The investment will also see Walmart push its low prices—a strategy it follows across its stores worldwide—in India via Flipkart. “Our investment will benefit India by providing quality, affordable goods for customers, while creating new skilled jobs and opportunities for suppliers,” the company said in the statement.


Following the deal, Walmart and Flipkart will continue to operate as separate entities.

However, going forward, Flipkart’s financials will be reported as part of Walmart’s International business segment.

“Flipkart’s existing management team will continue to lead the business,” Walmart said in the press release. “Tencent Holdings and Tiger Global Management LLC will remain represented on the Flipkart board, in addition to independent board members, and will be joined by new members from Walmart. The board will work to maintain Flipkart’s core values and entrepreneurial spirit while ensuring it has strategic and competitive advantages.”

Also, in the near-term, the deal is likely to take a toll on Walmart, the company said.

In May, at the time of the acquisition announcement, the company had estimated a negative impact of $0.25-$0.30 on earnings per share (EPS) for fiscal 2019.

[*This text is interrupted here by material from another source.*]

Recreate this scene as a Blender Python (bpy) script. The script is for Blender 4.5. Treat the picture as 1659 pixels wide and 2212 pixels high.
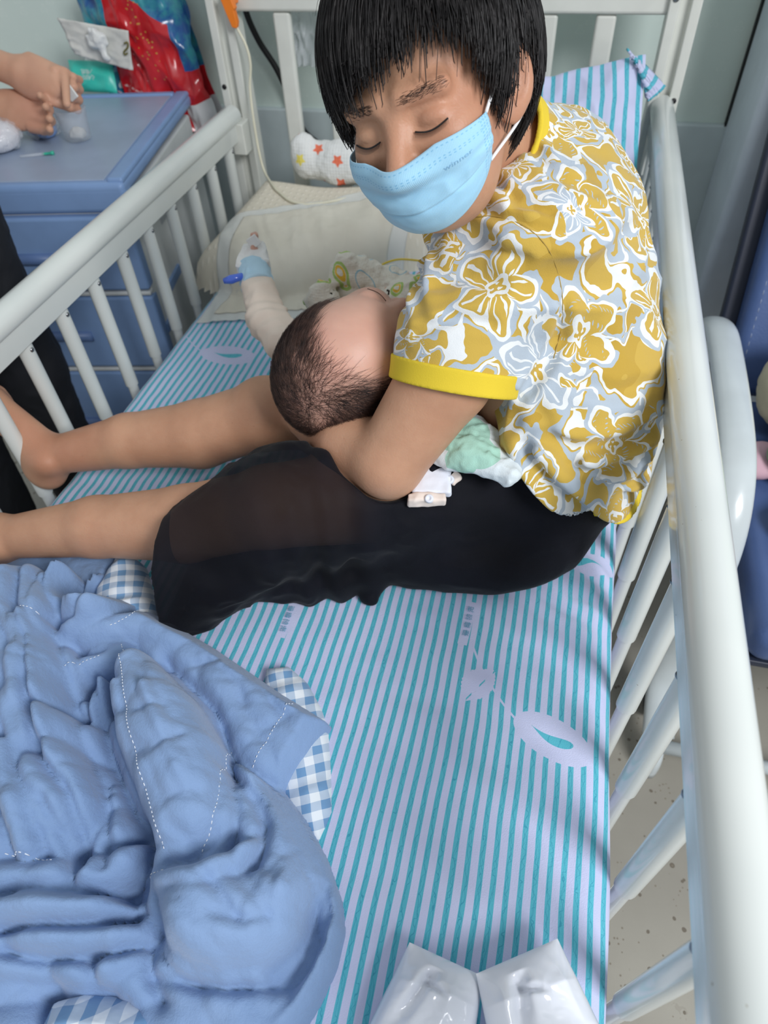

But the deal could take years or even decades to start showing returns. “Our time horizon may be a little different than some of you may want it to be. But we have a view that a good investment should be made even if it takes a little bit of time to pay back, but it should be big enough to matter,” Walmart Inc president Douglas McMillon said during a recent investor meet about the Flipkart deal.

For Flipkart, however, Walmart’s entry could mean some changes in the near-term itself.

“We will definitely see some back-end efficiencies taking place soon,” said Yugal Joshi, vice president at consulting and research firm Everest Group. “Walmart is known to squeeze the waste out of the system. Waste from [the] supply chain, distribution, warehouse management, etc. So they will add value to Flipkart’s back-end.”